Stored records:

★ ★ ★ ★ ★

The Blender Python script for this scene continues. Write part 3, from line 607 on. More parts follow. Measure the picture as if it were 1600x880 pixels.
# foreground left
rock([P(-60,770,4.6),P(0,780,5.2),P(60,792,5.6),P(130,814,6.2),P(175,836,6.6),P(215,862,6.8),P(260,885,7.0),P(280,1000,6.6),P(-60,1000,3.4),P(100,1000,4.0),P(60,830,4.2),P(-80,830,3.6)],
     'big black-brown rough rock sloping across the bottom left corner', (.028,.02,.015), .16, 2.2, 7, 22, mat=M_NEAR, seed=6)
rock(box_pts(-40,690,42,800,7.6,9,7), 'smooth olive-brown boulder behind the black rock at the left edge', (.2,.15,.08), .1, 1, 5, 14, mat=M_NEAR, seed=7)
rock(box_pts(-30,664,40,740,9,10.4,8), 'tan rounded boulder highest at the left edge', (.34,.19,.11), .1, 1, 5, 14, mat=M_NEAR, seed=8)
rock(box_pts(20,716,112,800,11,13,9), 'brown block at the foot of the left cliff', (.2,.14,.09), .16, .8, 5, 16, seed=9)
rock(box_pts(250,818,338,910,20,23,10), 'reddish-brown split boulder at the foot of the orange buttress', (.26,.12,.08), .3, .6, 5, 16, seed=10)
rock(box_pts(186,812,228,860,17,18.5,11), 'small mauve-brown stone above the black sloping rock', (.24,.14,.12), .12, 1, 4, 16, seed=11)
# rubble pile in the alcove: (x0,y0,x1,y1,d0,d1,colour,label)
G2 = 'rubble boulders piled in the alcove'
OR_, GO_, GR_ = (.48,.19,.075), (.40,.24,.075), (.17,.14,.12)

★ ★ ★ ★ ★

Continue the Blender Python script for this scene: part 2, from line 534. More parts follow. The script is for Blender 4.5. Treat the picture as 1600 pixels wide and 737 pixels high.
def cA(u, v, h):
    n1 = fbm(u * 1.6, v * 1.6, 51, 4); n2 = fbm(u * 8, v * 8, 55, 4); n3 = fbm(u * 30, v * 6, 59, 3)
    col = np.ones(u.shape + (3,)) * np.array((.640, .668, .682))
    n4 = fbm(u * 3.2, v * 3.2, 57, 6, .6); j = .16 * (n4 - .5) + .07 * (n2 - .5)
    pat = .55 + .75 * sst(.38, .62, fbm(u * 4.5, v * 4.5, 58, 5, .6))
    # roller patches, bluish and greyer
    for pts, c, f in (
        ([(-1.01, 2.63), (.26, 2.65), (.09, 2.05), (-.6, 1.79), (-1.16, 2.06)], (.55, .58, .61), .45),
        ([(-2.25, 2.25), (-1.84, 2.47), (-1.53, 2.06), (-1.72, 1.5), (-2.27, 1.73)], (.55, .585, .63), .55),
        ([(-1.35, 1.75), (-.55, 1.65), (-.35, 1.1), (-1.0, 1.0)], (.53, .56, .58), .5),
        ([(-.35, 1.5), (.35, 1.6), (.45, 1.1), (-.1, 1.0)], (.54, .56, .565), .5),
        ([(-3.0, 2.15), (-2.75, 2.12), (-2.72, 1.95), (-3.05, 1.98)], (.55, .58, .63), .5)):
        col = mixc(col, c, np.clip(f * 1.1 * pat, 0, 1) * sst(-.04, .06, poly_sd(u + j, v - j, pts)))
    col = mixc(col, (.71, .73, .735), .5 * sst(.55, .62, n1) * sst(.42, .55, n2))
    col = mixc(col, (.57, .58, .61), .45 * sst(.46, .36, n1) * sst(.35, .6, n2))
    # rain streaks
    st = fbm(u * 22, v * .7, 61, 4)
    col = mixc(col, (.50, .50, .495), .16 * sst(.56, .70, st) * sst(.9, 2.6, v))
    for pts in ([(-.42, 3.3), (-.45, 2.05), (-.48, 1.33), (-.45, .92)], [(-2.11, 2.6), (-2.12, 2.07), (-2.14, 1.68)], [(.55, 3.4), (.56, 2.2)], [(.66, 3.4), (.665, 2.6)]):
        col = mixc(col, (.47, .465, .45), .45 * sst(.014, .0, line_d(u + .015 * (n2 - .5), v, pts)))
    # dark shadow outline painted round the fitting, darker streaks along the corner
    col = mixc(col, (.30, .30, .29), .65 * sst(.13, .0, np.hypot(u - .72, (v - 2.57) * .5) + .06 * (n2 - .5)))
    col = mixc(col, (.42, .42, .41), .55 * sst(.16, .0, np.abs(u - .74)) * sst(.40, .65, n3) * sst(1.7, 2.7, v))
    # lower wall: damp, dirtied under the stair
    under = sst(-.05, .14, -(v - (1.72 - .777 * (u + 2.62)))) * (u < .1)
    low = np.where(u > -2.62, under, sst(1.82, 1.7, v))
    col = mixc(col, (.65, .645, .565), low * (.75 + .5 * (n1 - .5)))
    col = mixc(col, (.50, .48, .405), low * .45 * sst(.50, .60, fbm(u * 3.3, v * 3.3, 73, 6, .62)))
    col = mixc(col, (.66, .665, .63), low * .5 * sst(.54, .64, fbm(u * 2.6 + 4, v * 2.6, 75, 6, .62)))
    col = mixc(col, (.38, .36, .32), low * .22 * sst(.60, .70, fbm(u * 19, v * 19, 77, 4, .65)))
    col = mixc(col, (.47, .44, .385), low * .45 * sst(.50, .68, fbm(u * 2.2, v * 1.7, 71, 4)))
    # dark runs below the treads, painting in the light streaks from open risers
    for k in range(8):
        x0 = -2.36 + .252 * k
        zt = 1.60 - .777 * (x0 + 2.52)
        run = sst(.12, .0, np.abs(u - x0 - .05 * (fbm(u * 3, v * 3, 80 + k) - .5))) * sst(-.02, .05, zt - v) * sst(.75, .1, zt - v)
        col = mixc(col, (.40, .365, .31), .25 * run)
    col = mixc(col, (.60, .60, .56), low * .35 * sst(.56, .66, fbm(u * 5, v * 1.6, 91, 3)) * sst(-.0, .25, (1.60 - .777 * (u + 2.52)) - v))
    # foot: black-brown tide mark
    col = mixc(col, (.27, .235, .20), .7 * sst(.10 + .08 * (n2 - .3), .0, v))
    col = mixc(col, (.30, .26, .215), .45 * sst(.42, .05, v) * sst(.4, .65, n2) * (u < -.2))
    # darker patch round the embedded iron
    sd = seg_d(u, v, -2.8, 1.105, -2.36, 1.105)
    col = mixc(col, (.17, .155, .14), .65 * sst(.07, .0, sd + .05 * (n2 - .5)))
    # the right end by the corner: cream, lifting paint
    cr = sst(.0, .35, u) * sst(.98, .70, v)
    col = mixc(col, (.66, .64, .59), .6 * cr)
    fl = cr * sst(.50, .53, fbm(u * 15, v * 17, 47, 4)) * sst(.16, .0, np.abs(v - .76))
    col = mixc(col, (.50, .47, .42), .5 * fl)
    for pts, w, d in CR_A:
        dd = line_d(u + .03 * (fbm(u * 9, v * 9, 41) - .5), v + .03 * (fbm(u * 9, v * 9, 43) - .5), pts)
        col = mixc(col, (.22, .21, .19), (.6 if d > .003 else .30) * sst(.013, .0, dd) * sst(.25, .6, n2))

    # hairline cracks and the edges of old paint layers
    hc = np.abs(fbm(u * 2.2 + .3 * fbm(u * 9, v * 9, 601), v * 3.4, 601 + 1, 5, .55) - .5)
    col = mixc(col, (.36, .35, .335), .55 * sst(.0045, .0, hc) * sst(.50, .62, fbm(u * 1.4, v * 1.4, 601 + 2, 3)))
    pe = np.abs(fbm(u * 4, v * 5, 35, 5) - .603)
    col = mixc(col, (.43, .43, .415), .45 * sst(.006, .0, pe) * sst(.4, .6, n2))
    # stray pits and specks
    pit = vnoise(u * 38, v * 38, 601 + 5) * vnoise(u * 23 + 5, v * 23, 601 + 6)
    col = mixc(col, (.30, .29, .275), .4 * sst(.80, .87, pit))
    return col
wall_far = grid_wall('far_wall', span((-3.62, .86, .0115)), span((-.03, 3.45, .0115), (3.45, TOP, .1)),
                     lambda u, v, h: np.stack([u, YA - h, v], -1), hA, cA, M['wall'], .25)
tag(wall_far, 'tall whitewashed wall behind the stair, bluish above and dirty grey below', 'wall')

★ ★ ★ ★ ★

### Work required
Write out each line exactly as it appears, from the line with "The Blender Python script for this scene continues." up to and including the line with "OR_, GO_, GR_".

### The result
The Blender Python script for this scene continues. Write part 3, from line 607 on. More parts follow. Measure the picture as if it were 1600x880 pixels.
# foreground left
rock([P(-60,770,4.6),P(0,780,5.2),P(60,792,5.6),P(130,814,6.2),P(175,836,6.6),P(215,862,6.8),P(260,885,7.0),P(280,1000,6.6),P(-60,1000,3.4),P(100,1000,4.0),P(60,830,4.2),P(-80,830,3.6)],
     'big black-brown rough rock sloping across the bottom left corner', (.028,.02,.015), .16, 2.2, 7, 22, mat=M_NEAR, seed=6)
rock(box_pts(-40,690,42,800,7.6,9,7), 'smooth olive-brown boulder behind the black rock at the left edge', (.2,.15,.08), .1, 1, 5, 14, mat=M_NEAR, seed=7)
rock(box_pts(-30,664,40,740,9,10.4,8), 'tan rounded boulder highest at the left edge', (.34,.19,.11), .1, 1, 5, 14, mat=M_NEAR, seed=8)
rock(box_pts(20,716,112,800,11,13,9), 'brown block at the foot of the left cliff', (.2,.14,.09), .16, .8, 5, 16, seed=9)
rock(box_pts(250,818,338,910,20,23,10), 'reddish-brown split boulder at the foot of the orange buttress', (.26,.12,.08), .3, .6, 5, 16, seed=10)
rock(box_pts(186,812,228,860,17,18.5,11), 'small mauve-brown stone above the black sloping rock', (.24,.14,.12), .12, 1, 4, 16, seed=11)
# rubble pile in the alcove: (x0,y0,x1,y1,d0,d1,colour,label)
G2 = 'rubble boulders piled in the alcove'
OR_, GO_, GR_ = (.48,.19,.075), (.40,.24,.075), (.17,.14,.12)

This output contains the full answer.